New Research Show Earth Has Not Cooled in 15 Years

Jon E. Dougherty – Newsroom America January 29, 2012

New data released by a noted climate research institute last week indicated that the earth has not warmed in more than a decade, findings that are sure to challenge the global warming mentality for years held by a number of scientists.

The data, released with little fanfare by the University of East Anglia Climatic Research Unit in London, shows that the earth has not warmed in at least 15 years. The university’s conclusion was based on readings from more than 30,000 measuring stations.

In fact, the university said, it was possible the earth was moving into a cooling cycle, suggesting “that we could even be heading for a mini ice age to rival the 70-year temperature drop that saw frost fairs held on the Thames in the 17th Century,” London’s Daily Mail newspaper reported.

Leading climate scientists told the paper that the sun, after emitting high energy levels throughout the 20th century, may be entering a period of “grand minimum” output, which could produce colder summers, extreme winters and shorter seasons for growing food.

Other climate scientists made similar predictions.

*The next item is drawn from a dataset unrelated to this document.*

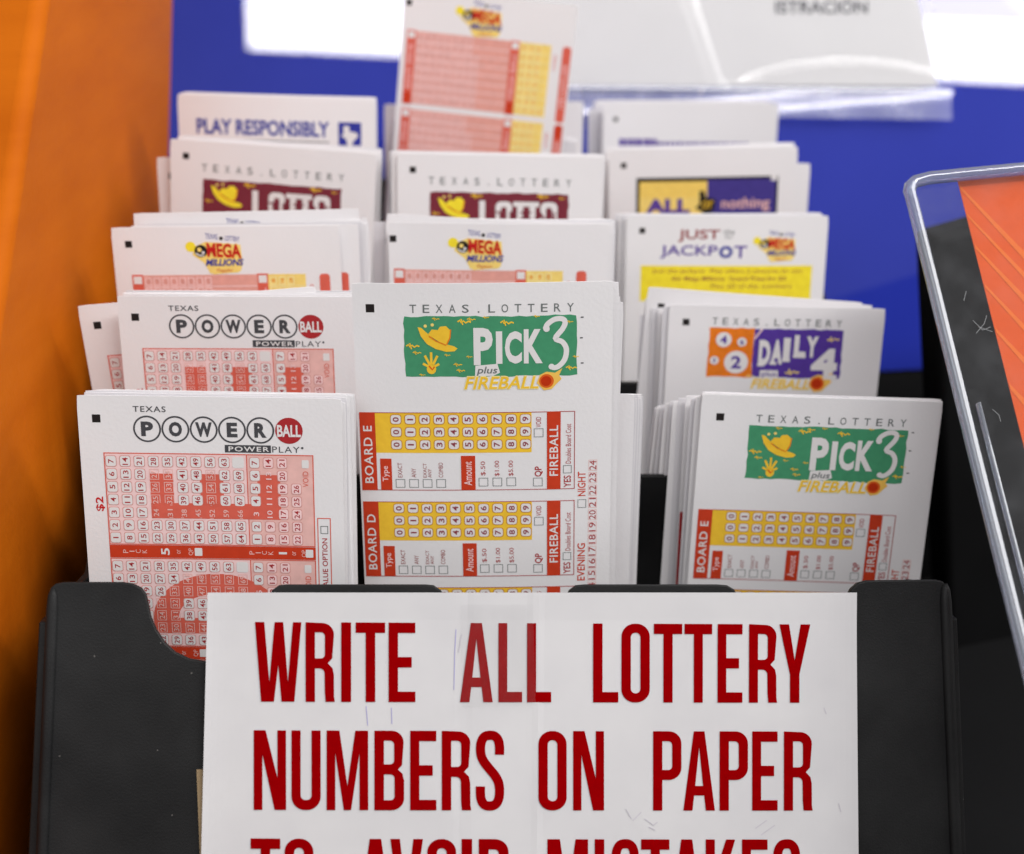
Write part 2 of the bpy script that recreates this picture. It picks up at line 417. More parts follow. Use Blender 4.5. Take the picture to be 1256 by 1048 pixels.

“World temperatures may end up a lot cooler than now for 50 years or more,” Henrik Svensmark, director of the Center for Sun-Climate Research at Denmark’s National Space Institute, told the paper.

“It will take a long battle to convince some climate scientists that the sun is important. It may well be that the sun is going to demonstrate this on its own, without the need for their help,” he said.

Some scientists said models set forth by in 2000 by the British government have not yet run their course and could still wind up producing warmer temperatures.

Professor Judith Curry of the Georgia Institute of Technology, a noted U.S. climatologist, said many scientists “are not surprised” by the warming pause.

She said it’s becoming more evident that factors other than CO2 affect global warming and cooling, such as the 60-year water temperature cycles in the Pacific and Atlantic oceans, the Mail reported.